Goal:
Each line from the top of the listing through the one holding "cb.scale = (.78, .78, .78)" should be restated word for word, with nothing added and no pictures.

Source material:

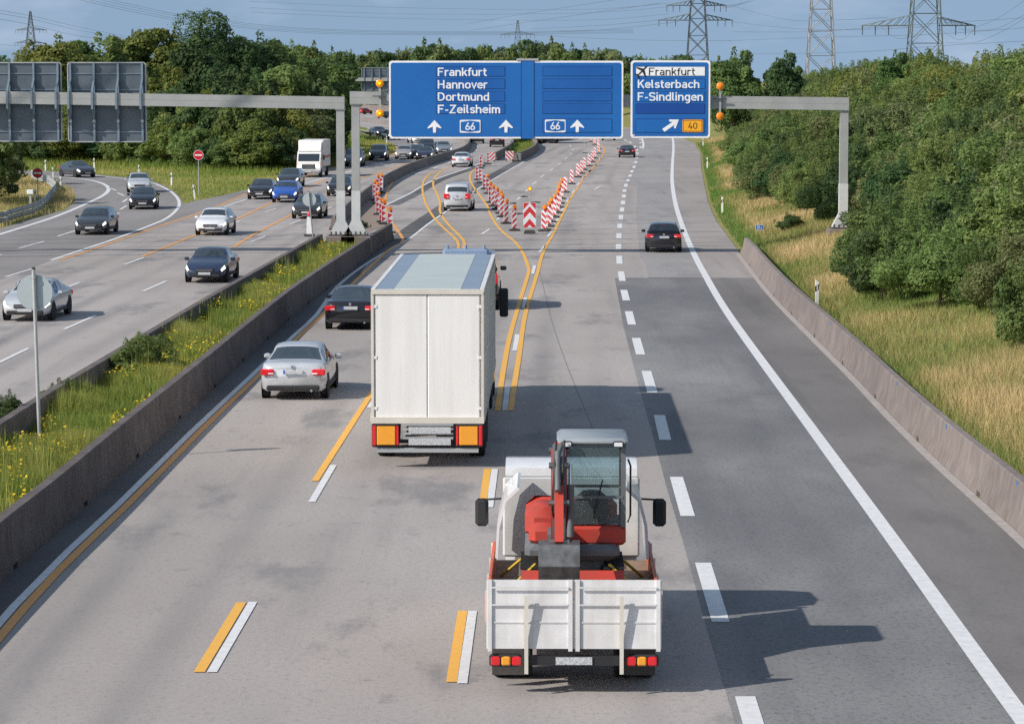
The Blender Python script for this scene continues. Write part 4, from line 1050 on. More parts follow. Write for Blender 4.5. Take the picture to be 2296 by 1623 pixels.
# chevron board
f = GC('d2', 895, 1592)
cb = tag(empty('chevron_board', (f.x, f.y, .014)), 'large red and white chevron board with a yellow lamp on a rod', 'beacon')
bw, bh, b0 = .92, 1.80, .42
MB().prism(rrect(-bw / 2, b0, bw / 2, b0 + bh, .02), 0, .035).build('board', M_REFW, cb)
mb = MB()
for z in (-.28, .62, 1.52):
    poly = [(-bw / 2 + .02, z), (0, z + .50), (bw / 2 - .02, z), (bw / 2 - .02, z + .42), (0, z + .92), (-bw / 2 + .02, z + .42)]
    def clipz(poly, lo, hi):
        for f_ in (lambda q: q[1] - lo, lambda q: hi - q[1]):
            out = []
            for i in range(len(poly)):
                a, b = poly[i], poly[(i + 1) % len(poly)]
                fa, fb = f_(a), f_(b)
                if fa >= 0: out.append(a)
                if (fa >= 0) != (fb >= 0):
                    t = fa / (fa - fb); out.append((a[0] + (b[0] - a[0]) * t, a[1] + (b[1] - a[1]) * t))
            poly = out
        return poly
    if z < 1:
        p = clipz(poly, 0.02, bh - .02)
        mb.prism([(a, b + b0) for a, b in p], -.004, .001)
    else:
        for s in (-1, 1):
            mb.prism([(s * (bw / 2 - .02), b0 + bh - .02), (s * (bw / 2 - .02), b0 + 1.30), (s * .02, b0 + bh - .02)], -.004, .001)
mb.build('red_chevrons', M_REDR, cb)
MB().box((0, .02, .3), (.08, .05, .3)).build('stem', M_GALV, cb)
ft = MB(); ft.bev((0, .1, .07), (.85, .5, .14), .03); ft.bev((0, .1, .19), (.72, .42, .12), .03); ft.build('foot', M_RUBBER, cb)
MB().tube((.03, .03, b0 + bh), (.03, .03, b0 + bh + .9), .022, n=8).build('rod', M_GALV, cb)
MB().lathe([(.03, -.06), (.15, -.05), (.165, 0), (.15, .05), (.03, .06)], (.03, .02, b0 + bh + 1.0), 'y', 20).build('lamp', M_AMBER, cb, smooth=True)
MB().lathe([(.10, -.058), (.06, -.07), (.01, -.072)], (.03, .02, b0 + bh + 1.0), 'y', 16).build('lamp_centre', M_AMBERY, cb, smooth=True)
cb.scale = (.78, .78, .78)

# striped end panels of the far barriers
def end_panel(c, x, y, slope, label, w, h, crate):
    f = GC(c, x, y)
    r = tag(empty('striped_end_panel', (f.x, f.y, 0)), label, 'barrier panel')
    MB().prism(rrect(-w / 2, .25, w / 2, .25 + h, .02), 0, .04).build('panel', M_REFW, r)
    mb = MB()
    for p in stripes(w - .04, h - .04, slope, .27, 2): mb.prism(p, -.005, .001)
    mb.build('red_stripes', M_REDR, r)
    if crate:
        MB().bev((.3 + w / 2, .9, .45), (.95, 1.6, .7), .06).build('crash_cushion', mat('grey_cushion', (.19, .20, .19), .7), r)
        for k in range(4):
            MB().box((.3 + w / 2, .9, .25 + .18 * k), (1.0, 1.64, .035)).build('cushion_rib', M_GALV, r)
    for s in (-1, 1):
        MB().box((s * w * .35, .05, .13), (.08, .1, .3)).build('leg', M_RUBBER, r)
end_panel('d2', 607, 562, -1, 'striped panel with grey crash cushion at the far right barrier end', .85, .85, True)
end_panel('d2', 355, 575, 1, 'striped panel at the far left barrier end behind a guide beacon', .65, .85, False)

# thin pole in the closed lane
f = GC('d2', 1687, 440)
tp = tag(empty('thin_pole', (f.x, f.y, 0)), 'thin steel pole on a small foot standing in the closed lane', 'pole')
MB().tube((0, 0, .05), (0, 0, 2.2), .03, n=8).build('rod', M_GALV, tp)
MB().bev((0, 0, .04), (.6, .4, .08), .02).build('foot', M_RUBBER, tp)

# ------------------------------------------------------------------ steel guardrails
def guardrail(pts, label, h=.75, post_every=4.0, rails=1):
    q = catmull(pts, 1.0)
    root = tag(empty('guardrail', (q[0][0], q[0][1], 0)), label, 'guardrail')
    o = q[0]
    prof = [(-.0, .16), (-.06, .12), (-.06, .07), (.0, .02), (.0, -.02), (-.06, -.07), (-.06, -.12), (.0, -.16)]
    for rr in range(rails):
        zc = h - .16 - rr * .36
        vs = []
        for i, p in enumerate(q):
            d = q[min(i + 1, len(q) - 1)] - q[max(i - 1, 0)]; d = d / np.linalg.norm(d); n = np.array((d[1], -d[0]))
            for a, z in prof:
                e = p - o + n * (a - .05)
                vs.append((e[0], e[1], zc + z))
            for a, z in reversed(prof):
                e = p - o + n * (a - .042)
                vs.append((e[0], e[1], zc + z))
        m = 16
        MB().add(vs, [(i * m + k, i * m + (k + 1) % m, i * m + m + (k + 1) % m, i * m + m + k) for i in range(len(q) - 1) for k in range(m)]).build('rail', M_GALV, root, smooth=True)
    acc = 0
    for i in range(len(q) - 1):
        acc += np.linalg.norm(q[i + 1] - q[i])
        if acc > post_every:
            acc = 0
            d = q[i + 1] - q[i]; d = d / np.linalg.norm(d); n = np.array((d[1], -d[0]))
            e = q[i] - o + n * .03
            MB().box((e[0], e[1], h / 2 - .1), (.10, .06, h + .1), rz=math.atan2(d[1], d[0])).build('post', M_GALV, root)
    return root
GR = [GC('c1', *p, .0) for p in ((0, 742), (120, 722), (225, 690), (380, 640), (470, 575), (520, 505), (548, 455), (520, 425), (470, 390), (360, 350), (330, 335))]
GR = [GR[0] + Vector((-9, -14, 0))] + GR
guardrail([p + Vector((-.5, 0, 0)) for p in GR], 'curved steel guardrail along the inside of the slip road bend', rails=2)
guardrail([GC('d4', 600, 455), GC('d4', 660, 480), GC('d4', 715, 545)] + [], 'short steel guardrail end at the grass corner left of the wide blue sign', post_every=2.5)
# small box on a post behind the guardrail
f = GC('c1', 255, 615)
bx_ = tag(empty('post_box', (f.x, f.y + .5, 0)), 'small white box on a grey post behind the curved guardrail', 'box')
MB().box((0, 0, .5), (.12, .1, 1.4)).build('post', M_GALV, bx_)
MB().bev((0, -.04, 1.22), (.42, .2, .30), .03).build('box', M_PLASTW, bx_)

# debris in the closed lane
DB = [(812, 1068, 'curled', .6, 20), (985, 1150, 'flat', .7, -5), (770, 1315, 'long', .9, 0), (660, 1165, 'short', .5, 10)]
for x, y, k, l, a in DB:
    f = GC('d2', x, y)
    mb = MB(); pts = [(-l / 2 + l * i / 6, .10 * math.sin(i * 1.7 + x), .03 + .02 * math.cos(i * 2.1)) for i in range(7)]
    mb.path(pts, [.02, .05, .07, .06, .08, .05, .02], 6)
    tag(mb.build('rubber_scrap', M_RUBBER, loc=(f.x, f.y, .01)), 'dark %s scrap of tyre rubber lying behind the chevron board' % k, 'debris', 'tyre scraps in the closed lane')

# ------------------------------------------------------------------ vehicles
M_GLASS = mat('car_glass', (.022, .032, .036), .04, spec=1.0, coat=1.0)
M_TYRE = mat('tyre_rubber', (.018, .018, .019), .85)
M_RIM = mat('alloy_rim', (.42, .43, .44), .35, .8)
M_TRIM = mat('black_trim', (.02, .02, .022), .6)
M_CHROME = mat('chrome_trim', (.60, .61, .62), .18, .9)
M_TAIL = mat('tail_lamp', (.55, .012, .02), .15, coat=.6, emit=(1, .03, .04), estr=.10)
M_HEAD = mat('head_lamp', (.78, .80, .82), .12, coat=.8)
M_HEADL = mat('head_lamp_lit', (.9, .9, .88), .12, emit=(1, .96, .85), estr=1.2)
M_INDIC = mat('indicator', (.85, .35, .03), .2, coat=.5)
M_PLATE = mat('number_plate', (.72, .73, .73), .45, noise=(40, (.30, .31, .33)))
M_EU = mat('plate_band', (.02, .07, .45), .45)
PAINTS = {
    'black': (.012, .012, .016), 'navy': (.016, .024, .052), 'charcoal': (.035, .038, .044), 'grey': (.15, .165, .185), 'silver': (.58, .60, .62), 'white': (.78, .79, .80),
    'blue': (.015, .09, .42), 'beige': (.42, .385, .37), 'steel': (.26, .30, .34), 'darkblue': (.02, .035, .08), 'red': (.45, .02, .02)}
def paint_mat(c):
    metal = {'silver': .3, 'steel': .4, 'grey': .4, 'beige': .3}.get(c, .15)
    return mat('paint_' + c, PAINTS[c], .28, metal, coat=.9, var=.04)

# length profile tables: (position 0 rear .. 1 front, height); belt line; half width; roof half width
KINDS = {
    'saloon': dict(L=4.55, W=1.80, top=[(0, .86), (.012, .98), (.05, 1.03), (.14, 1.06), (.17, 1.08), (.30, 1.36), (.36, 1.42), (.50, 1.44), (.58, 1.40), (.72, 1.03), (.76, .97), (.90, .86), (.97, .74), (1, .62)],
                   belt=[(0, .80), (.05, .92), (.3, .93), (.6, .90), (.76, .86), (.93, .74), (1, .58)], glass=(.155, .31, .57, .715), side=(.20, .70)),
    'estate': dict(tumble=.17, L=4.65, W=1.80, top=[(0, .90), (.010, 1.05), (.03, 1.15), (.085, 1.42), (.13, 1.46), (.40, 1.48), (.56, 1.44), (.71, 1.05), (.75, .98), (.90, .88), (.97, .75), (1, .63)],
                   belt=[(0, .85), (.03, .95), (.3, .95), (.6, .92), (.76, .88), (.93, .75), (1, .6)], glass=(.028, .085, .565, .705), side=(.08, .69)),
    'hatch': dict(tumble=.17, L=4.25, W=1.78, top=[(0, .88), (.010, 1.00), (.03, 1.08), (.12, 1.40), (.17, 1.45), (.42, 1.48), (.56, 1.43), (.71, 1.06), (.75, .99), (.90, .88), (.97, .75), (1, .63)],
                  belt=[(0, .84), (.03, .95), (.3, .94), (.6, .91), (.76, .88), (.93, .75), (1, .6)], glass=(.032, .125, .565, .705), side=(.12, .69)),
    'suv': dict(tumble=.15, L=4.6, W=1.86, top=[(0, 1.0), (.012, 1.14), (.03, 1.24), (.10, 1.60), (.15, 1.66), (.42, 1.69), (.57, 1.63), (.70, 1.20), (.74, 1.13), (.90, 1.03), (.965, .92), (1, .78)],
                belt=[(0, .96), (.03, 1.08), (.3, 1.07), (.6, 1.04), (.76, 1.01), (.93, .90), (1, .72)], glass=(.03, .105, .575, .695), side=(.10, .68)),
    'van': dict(tumble=.07, L=4.4, W=1.80, top=[(0, 1.0), (.004, 1.12), (.012, 1.22), (.036, 1.72), (.075, 1.80), (.42, 1.83), (.62, 1.78), (.77, 1.18), (.81, 1.10), (.92, .98), (.975, .86), (1, .70)],
                belt=[(0, .98), (.03, 1.10), (.3, 1.10), (.6, 1.07), (.78, 1.02), (.94, .86), (1, .66)], glass=(.011, .042, .625, .765), side=(.06, .75)),
    'roadster': dict(L=4.3, W=1.80, top=[(0, .82), (.012, .93), (.05, .98), (.24, 1.02), (.27, 1.04), (.36, 1.26), (.42, 1.31), (.50, 1.31), (.56, 1.27), (.66, .99), (.70, .94), (.88, .82), (.96, .70), (1, .58)],
                     belt=[(0, .78), (.05, .89), (.3, .89), (.6, .86), (.76, .82), (.93, .70), (1, .55)], glass=(.265, .365, .555, .655), side=(.30, .645)),
}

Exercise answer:
The Blender Python script for this scene continues. Write part 4, from line 1050 on. More parts follow. Write for Blender 4.5. Take the picture to be 2296 by 1623 pixels.
# chevron board
f = GC('d2', 895, 1592)
cb = tag(empty('chevron_board', (f.x, f.y, .014)), 'large red and white chevron board with a yellow lamp on a rod', 'beacon')
bw, bh, b0 = .92, 1.80, .42
MB().prism(rrect(-bw / 2, b0, bw / 2, b0 + bh, .02), 0, .035).build('board', M_REFW, cb)
mb = MB()
for z in (-.28, .62, 1.52):
    poly = [(-bw / 2 + .02, z), (0, z + .50), (bw / 2 - .02, z), (bw / 2 - .02, z + .42), (0, z + .92), (-bw / 2 + .02, z + .42)]
    def clipz(poly, lo, hi):
        for f_ in (lambda q: q[1] - lo, lambda q: hi - q[1]):
            out = []
            for i in range(len(poly)):
                a, b = poly[i], poly[(i + 1) % len(poly)]
                fa, fb = f_(a), f_(b)
                if fa >= 0: out.append(a)
                if (fa >= 0) != (fb >= 0):
                    t = fa / (fa - fb); out.append((a[0] + (b[0] - a[0]) * t, a[1] + (b[1] - a[1]) * t))
            poly = out
        return poly
    if z < 1:
        p = clipz(poly, 0.02, bh - .02)
        mb.prism([(a, b + b0) for a, b in p], -.004, .001)
    else:
        for s in (-1, 1):
            mb.prism([(s * (bw / 2 - .02), b0 + bh - .02), (s * (bw / 2 - .02), b0 + 1.30), (s * .02, b0 + bh - .02)], -.004, .001)
mb.build('red_chevrons', M_REDR, cb)
MB().box((0, .02, .3), (.08, .05, .3)).build('stem', M_GALV, cb)
ft = MB(); ft.bev((0, .1, .07), (.85, .5, .14), .03); ft.bev((0, .1, .19), (.72, .42, .12), .03); ft.build('foot', M_RUBBER, cb)
MB().tube((.03, .03, b0 + bh), (.03, .03, b0 + bh + .9), .022, n=8).build('rod', M_GALV, cb)
MB().lathe([(.03, -.06), (.15, -.05), (.165, 0), (.15, .05), (.03, .06)], (.03, .02, b0 + bh + 1.0), 'y', 20).build('lamp', M_AMBER, cb, smooth=True)
MB().lathe([(.10, -.058), (.06, -.07), (.01, -.072)], (.03, .02, b0 + bh + 1.0), 'y', 16).build('lamp_centre', M_AMBERY, cb, smooth=True)
cb.scale = (.78, .78, .78)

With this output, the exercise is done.